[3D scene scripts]
- - -

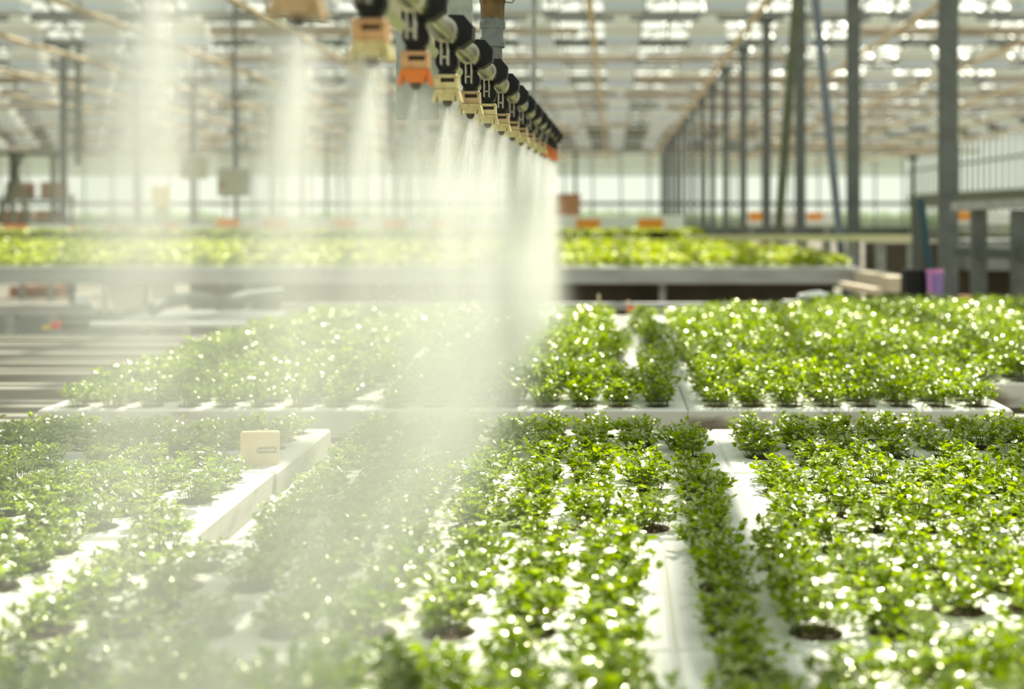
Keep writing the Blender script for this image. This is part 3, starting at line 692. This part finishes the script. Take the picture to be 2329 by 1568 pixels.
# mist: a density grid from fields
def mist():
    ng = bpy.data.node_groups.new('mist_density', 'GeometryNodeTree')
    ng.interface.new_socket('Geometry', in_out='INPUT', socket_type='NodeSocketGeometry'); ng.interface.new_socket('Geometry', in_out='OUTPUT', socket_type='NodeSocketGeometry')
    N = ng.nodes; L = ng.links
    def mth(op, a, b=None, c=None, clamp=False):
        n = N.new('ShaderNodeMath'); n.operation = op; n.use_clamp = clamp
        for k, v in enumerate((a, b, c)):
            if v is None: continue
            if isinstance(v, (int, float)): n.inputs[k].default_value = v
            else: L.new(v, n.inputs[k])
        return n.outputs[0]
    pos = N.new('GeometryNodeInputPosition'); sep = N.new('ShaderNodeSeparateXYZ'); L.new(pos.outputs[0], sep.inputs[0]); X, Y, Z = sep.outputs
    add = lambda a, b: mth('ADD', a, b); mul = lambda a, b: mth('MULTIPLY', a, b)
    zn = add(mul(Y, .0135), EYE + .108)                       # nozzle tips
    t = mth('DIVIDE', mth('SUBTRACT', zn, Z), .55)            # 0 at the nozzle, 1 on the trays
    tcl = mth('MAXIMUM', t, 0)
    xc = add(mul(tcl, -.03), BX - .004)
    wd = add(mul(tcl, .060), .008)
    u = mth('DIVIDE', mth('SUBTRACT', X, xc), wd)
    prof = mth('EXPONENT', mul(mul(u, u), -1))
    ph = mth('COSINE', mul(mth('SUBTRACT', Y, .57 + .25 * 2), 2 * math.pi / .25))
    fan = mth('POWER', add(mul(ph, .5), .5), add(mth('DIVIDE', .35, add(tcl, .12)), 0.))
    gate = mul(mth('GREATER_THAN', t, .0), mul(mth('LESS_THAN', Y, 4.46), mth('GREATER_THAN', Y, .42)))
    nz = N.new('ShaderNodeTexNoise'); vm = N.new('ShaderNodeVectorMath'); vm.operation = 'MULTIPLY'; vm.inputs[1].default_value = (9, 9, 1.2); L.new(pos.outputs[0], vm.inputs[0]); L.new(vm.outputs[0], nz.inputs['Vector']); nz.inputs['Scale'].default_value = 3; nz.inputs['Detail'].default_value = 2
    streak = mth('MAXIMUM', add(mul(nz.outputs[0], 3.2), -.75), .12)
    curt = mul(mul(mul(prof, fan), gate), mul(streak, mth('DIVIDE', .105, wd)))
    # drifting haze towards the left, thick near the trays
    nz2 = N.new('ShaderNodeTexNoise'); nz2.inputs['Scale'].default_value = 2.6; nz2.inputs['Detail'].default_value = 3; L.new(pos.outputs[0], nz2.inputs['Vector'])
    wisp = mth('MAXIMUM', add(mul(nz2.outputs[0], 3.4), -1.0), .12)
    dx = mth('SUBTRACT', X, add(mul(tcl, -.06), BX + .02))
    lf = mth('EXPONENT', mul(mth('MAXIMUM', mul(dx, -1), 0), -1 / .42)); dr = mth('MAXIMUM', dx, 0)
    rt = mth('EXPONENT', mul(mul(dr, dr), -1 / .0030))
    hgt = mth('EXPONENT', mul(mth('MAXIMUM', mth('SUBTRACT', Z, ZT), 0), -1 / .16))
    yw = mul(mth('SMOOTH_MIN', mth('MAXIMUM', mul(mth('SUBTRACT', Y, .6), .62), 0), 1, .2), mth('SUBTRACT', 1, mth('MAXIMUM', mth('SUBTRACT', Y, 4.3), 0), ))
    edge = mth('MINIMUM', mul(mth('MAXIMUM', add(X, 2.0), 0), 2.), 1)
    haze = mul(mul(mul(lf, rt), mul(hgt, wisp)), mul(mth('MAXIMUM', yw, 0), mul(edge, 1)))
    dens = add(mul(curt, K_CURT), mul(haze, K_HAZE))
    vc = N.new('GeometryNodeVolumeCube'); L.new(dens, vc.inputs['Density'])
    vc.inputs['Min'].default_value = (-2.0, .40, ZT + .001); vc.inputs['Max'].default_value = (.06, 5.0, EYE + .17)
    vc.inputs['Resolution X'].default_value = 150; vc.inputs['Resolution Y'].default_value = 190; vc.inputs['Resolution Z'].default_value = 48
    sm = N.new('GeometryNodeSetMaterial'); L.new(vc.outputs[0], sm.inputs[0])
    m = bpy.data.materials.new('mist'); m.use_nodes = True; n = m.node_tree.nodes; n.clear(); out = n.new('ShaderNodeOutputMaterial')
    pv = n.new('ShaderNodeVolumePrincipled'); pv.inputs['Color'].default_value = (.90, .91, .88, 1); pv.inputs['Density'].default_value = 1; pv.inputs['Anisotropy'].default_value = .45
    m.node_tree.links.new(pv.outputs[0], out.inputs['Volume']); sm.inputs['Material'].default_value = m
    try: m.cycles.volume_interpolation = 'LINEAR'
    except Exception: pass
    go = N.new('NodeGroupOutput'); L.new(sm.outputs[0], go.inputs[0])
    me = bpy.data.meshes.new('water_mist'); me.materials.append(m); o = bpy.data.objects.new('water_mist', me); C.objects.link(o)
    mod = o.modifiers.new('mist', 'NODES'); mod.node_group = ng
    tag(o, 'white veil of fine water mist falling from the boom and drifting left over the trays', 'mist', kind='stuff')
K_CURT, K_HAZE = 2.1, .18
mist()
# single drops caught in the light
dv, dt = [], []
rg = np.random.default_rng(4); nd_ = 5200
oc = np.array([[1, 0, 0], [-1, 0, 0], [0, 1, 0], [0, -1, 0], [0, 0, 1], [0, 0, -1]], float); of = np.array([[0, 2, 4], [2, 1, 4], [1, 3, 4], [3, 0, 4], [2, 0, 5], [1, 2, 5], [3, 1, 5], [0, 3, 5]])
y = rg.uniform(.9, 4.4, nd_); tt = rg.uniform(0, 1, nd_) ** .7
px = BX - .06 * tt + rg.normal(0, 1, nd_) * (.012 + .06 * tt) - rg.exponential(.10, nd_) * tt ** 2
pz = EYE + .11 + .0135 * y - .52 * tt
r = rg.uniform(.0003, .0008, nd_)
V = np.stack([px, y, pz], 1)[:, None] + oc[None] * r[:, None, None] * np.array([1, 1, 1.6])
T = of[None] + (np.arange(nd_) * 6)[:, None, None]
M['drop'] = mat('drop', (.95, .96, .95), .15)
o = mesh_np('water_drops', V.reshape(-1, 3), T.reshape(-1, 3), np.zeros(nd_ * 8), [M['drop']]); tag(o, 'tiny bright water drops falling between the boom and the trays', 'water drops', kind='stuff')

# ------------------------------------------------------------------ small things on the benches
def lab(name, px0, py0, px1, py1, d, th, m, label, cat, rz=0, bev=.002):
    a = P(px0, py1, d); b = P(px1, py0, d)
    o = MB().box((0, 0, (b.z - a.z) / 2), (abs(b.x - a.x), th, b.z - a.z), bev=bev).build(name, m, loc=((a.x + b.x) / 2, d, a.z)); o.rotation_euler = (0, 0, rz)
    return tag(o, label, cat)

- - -

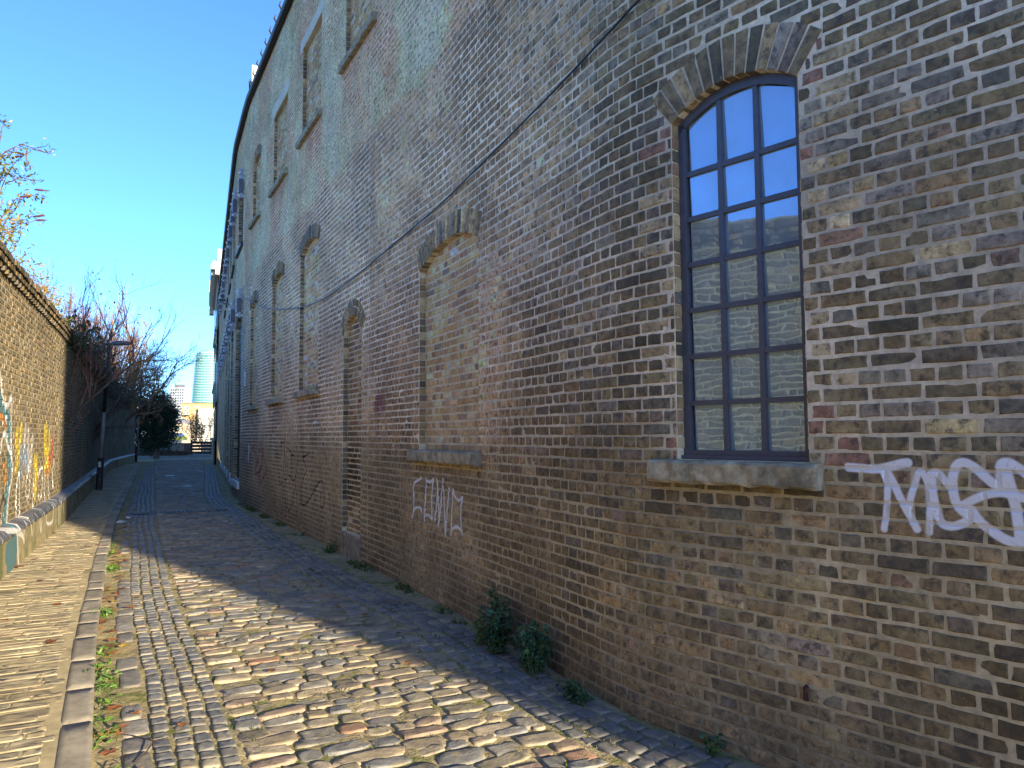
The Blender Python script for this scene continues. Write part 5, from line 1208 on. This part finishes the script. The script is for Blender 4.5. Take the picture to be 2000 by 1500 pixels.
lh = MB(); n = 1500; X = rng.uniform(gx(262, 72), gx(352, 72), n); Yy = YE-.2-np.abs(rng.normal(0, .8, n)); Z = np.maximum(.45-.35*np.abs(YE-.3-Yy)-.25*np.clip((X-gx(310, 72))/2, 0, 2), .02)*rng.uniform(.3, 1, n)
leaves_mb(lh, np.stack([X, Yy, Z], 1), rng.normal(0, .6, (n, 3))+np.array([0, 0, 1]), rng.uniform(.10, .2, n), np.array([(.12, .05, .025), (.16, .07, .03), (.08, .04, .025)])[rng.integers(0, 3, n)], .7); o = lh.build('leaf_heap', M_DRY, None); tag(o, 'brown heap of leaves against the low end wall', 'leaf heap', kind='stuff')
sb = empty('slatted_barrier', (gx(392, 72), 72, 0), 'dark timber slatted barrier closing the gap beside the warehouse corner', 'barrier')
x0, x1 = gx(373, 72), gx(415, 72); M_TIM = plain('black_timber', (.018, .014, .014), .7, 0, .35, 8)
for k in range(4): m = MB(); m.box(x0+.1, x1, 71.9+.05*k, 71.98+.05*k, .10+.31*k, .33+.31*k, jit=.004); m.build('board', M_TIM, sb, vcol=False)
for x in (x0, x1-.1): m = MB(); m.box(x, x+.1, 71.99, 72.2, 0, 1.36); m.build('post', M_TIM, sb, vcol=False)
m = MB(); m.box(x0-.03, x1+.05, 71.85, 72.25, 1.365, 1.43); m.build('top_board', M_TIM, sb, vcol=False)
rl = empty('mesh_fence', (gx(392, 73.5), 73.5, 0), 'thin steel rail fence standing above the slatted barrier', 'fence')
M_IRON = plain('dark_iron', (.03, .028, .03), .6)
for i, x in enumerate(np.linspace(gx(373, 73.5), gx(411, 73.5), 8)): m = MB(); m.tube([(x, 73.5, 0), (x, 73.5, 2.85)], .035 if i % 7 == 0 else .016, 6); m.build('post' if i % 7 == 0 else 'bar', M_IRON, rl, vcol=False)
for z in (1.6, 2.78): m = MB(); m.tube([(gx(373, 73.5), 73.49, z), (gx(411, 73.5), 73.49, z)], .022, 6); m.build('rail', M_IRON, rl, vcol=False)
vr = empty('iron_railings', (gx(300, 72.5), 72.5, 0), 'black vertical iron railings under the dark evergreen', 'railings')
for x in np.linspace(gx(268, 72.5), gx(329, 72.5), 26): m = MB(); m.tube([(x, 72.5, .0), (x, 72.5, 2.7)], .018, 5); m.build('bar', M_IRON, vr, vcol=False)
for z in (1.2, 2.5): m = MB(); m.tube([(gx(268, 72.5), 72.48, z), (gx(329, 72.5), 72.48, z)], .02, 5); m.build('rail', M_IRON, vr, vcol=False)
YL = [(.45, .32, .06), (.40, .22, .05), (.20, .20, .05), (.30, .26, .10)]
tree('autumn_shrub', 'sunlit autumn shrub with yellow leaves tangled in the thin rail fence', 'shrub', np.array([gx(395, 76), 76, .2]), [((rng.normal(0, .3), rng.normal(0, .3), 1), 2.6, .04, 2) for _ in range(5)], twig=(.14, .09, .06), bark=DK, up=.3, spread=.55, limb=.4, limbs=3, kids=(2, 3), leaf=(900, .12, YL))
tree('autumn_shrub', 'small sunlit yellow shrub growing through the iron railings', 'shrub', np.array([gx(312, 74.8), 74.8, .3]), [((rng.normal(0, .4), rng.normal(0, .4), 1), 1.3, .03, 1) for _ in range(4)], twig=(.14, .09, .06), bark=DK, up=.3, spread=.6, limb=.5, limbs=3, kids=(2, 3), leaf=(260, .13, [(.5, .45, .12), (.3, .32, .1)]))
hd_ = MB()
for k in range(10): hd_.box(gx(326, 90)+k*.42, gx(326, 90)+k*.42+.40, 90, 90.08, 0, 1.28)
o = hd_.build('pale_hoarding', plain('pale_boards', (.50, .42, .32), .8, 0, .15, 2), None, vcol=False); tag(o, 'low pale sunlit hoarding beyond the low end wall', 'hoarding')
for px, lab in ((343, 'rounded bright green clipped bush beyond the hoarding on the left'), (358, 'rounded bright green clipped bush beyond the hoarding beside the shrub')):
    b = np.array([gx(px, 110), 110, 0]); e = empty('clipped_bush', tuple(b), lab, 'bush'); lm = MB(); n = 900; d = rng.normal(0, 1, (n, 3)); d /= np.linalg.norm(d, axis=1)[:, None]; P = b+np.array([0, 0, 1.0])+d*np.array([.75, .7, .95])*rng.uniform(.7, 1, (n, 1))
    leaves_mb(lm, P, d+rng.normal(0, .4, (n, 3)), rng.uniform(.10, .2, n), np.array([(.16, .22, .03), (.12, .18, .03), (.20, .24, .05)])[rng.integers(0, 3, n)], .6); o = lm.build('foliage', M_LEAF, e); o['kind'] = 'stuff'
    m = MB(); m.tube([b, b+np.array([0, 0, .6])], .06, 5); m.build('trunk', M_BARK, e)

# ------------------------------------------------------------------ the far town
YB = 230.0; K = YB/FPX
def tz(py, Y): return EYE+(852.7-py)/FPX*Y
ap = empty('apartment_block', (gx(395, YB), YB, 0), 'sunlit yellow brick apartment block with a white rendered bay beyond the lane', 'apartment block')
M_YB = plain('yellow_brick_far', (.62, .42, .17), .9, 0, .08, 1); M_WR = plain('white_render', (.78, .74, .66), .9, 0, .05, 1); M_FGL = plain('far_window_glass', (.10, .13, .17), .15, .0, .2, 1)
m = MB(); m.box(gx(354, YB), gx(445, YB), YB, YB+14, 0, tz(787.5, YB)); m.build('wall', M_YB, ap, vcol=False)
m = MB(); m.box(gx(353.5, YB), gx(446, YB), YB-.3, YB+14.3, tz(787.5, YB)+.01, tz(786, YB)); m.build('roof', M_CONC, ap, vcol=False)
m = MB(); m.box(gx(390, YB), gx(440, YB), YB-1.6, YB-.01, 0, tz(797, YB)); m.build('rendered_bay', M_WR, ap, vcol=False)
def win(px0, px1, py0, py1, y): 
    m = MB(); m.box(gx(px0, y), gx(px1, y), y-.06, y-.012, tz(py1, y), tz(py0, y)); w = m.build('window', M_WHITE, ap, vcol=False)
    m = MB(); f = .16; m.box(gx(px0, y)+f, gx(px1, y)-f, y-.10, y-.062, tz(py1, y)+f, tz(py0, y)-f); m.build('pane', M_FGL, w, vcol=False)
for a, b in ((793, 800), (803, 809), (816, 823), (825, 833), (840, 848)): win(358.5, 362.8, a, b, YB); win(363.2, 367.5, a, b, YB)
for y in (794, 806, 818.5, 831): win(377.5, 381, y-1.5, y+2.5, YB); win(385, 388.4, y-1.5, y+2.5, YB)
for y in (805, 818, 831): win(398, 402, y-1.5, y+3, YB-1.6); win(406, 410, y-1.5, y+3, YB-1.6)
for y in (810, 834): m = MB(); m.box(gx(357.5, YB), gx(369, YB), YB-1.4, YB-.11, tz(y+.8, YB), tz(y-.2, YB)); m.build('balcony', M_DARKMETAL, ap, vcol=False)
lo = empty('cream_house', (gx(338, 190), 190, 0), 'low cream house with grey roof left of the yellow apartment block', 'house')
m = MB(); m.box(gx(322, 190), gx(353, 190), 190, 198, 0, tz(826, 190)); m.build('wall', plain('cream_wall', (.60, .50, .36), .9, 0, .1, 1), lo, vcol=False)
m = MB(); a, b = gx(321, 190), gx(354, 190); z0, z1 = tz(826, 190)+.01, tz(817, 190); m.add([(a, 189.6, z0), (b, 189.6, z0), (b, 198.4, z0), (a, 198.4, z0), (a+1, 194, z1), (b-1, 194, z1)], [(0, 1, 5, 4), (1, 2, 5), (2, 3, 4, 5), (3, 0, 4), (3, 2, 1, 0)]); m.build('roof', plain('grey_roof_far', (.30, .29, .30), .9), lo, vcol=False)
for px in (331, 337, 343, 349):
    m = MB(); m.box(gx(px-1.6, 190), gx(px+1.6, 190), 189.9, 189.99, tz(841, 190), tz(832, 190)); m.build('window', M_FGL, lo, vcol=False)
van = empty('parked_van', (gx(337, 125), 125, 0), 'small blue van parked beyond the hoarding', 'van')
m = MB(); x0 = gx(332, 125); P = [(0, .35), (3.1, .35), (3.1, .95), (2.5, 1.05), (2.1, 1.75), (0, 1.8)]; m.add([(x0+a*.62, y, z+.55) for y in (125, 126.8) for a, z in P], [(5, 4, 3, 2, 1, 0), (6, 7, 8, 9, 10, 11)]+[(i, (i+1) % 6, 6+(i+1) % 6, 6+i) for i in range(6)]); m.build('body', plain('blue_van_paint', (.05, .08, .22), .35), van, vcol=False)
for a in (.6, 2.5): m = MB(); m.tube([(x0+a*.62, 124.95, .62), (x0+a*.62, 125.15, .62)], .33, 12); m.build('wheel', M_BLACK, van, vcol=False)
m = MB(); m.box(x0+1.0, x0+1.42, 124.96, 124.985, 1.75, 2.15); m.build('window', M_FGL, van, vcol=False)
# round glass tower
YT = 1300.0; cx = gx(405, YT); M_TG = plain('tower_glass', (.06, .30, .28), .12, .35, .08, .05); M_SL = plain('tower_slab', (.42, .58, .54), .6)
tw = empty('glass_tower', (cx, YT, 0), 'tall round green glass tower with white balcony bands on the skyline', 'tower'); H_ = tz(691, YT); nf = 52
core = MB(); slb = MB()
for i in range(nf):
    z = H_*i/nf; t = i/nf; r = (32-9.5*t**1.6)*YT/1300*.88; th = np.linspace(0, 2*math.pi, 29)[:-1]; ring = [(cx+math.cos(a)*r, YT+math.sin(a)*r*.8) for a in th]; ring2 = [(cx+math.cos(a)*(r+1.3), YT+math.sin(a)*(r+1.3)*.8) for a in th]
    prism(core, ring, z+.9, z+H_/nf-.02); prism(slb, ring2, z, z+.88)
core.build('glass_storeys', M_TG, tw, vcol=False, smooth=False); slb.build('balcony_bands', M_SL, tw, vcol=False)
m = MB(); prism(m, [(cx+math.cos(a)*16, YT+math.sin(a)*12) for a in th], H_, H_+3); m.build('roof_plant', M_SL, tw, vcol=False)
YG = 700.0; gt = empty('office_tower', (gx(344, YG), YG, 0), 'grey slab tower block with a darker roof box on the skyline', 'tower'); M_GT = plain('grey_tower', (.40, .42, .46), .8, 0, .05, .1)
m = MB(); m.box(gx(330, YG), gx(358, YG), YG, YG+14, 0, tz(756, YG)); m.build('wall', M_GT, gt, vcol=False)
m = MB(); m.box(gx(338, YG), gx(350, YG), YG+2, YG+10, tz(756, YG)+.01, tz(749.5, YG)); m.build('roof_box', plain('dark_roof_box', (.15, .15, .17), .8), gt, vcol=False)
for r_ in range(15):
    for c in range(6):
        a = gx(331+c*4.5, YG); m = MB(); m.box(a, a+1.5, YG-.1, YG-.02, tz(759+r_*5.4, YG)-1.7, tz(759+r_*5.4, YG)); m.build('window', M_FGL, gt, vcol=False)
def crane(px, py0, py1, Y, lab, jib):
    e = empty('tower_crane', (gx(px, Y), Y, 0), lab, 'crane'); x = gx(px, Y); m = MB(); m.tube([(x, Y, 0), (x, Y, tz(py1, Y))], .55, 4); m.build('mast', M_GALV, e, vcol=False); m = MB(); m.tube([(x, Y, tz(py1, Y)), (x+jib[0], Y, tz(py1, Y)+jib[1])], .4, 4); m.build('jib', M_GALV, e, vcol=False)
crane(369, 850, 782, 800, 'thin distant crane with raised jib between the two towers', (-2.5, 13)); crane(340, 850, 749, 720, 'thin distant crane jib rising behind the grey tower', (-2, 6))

- - -

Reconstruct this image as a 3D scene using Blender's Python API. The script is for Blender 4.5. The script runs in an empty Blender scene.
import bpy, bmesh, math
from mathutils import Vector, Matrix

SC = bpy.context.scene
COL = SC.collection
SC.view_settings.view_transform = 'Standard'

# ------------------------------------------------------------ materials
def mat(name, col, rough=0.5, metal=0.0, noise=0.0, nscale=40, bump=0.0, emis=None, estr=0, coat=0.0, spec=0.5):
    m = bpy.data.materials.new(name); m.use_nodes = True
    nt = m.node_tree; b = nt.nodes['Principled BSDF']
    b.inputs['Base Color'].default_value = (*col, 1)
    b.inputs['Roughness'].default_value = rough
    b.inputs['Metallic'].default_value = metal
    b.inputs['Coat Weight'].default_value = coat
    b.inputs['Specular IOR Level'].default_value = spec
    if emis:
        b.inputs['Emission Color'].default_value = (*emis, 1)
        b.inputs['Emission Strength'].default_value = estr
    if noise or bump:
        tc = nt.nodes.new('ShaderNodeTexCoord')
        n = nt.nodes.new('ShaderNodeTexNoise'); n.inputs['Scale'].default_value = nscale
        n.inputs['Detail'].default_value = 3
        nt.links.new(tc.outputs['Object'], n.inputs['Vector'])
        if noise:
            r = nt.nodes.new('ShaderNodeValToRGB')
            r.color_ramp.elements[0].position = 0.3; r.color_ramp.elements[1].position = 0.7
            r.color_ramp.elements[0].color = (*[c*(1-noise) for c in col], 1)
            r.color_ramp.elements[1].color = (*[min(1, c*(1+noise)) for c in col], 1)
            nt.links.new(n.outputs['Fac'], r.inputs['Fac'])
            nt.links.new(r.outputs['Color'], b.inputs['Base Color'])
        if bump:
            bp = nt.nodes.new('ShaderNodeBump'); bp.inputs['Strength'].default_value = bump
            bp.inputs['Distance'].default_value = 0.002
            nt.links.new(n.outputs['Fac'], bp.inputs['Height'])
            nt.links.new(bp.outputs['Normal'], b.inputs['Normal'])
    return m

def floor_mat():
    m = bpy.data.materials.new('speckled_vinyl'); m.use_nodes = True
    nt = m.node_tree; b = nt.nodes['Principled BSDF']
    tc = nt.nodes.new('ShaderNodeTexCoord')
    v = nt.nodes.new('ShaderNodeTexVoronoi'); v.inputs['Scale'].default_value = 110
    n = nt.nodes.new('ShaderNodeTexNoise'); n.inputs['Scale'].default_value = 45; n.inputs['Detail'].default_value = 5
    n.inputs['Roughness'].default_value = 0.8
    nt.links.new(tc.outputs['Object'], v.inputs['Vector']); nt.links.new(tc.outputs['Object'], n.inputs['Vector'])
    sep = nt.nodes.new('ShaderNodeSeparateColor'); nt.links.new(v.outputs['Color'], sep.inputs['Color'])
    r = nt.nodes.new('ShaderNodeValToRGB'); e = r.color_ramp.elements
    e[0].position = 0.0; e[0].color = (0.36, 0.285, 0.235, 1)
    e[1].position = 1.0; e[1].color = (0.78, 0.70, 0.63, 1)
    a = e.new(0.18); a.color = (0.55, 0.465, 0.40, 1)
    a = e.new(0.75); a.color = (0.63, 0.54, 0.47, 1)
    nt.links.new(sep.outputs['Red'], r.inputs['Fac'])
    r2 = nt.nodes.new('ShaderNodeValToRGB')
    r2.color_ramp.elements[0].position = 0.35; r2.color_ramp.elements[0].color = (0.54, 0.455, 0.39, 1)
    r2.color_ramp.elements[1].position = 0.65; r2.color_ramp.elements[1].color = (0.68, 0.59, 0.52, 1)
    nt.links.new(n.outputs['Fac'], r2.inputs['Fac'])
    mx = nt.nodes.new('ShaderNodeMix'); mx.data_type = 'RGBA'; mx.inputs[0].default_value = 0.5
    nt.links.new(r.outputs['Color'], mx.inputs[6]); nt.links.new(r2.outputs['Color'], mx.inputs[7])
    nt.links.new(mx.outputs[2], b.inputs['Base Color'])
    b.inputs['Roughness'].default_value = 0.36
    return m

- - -

= TASK DIRECTIONS =
Repeat, exactly as they stand above, the lines from the line with "Reconstruct this image" to the line with "SC.view_settings.view_transform = 'Standard'", both lines included.

= IN RESPONSE =
Reconstruct this image as a 3D scene using Blender's Python API. The script is for Blender 4.5. The script runs in an empty Blender scene.
import bpy, bmesh, math
from mathutils import Vector, Matrix

SC = bpy.context.scene
COL = SC.collection
SC.view_settings.view_transform = 'Standard'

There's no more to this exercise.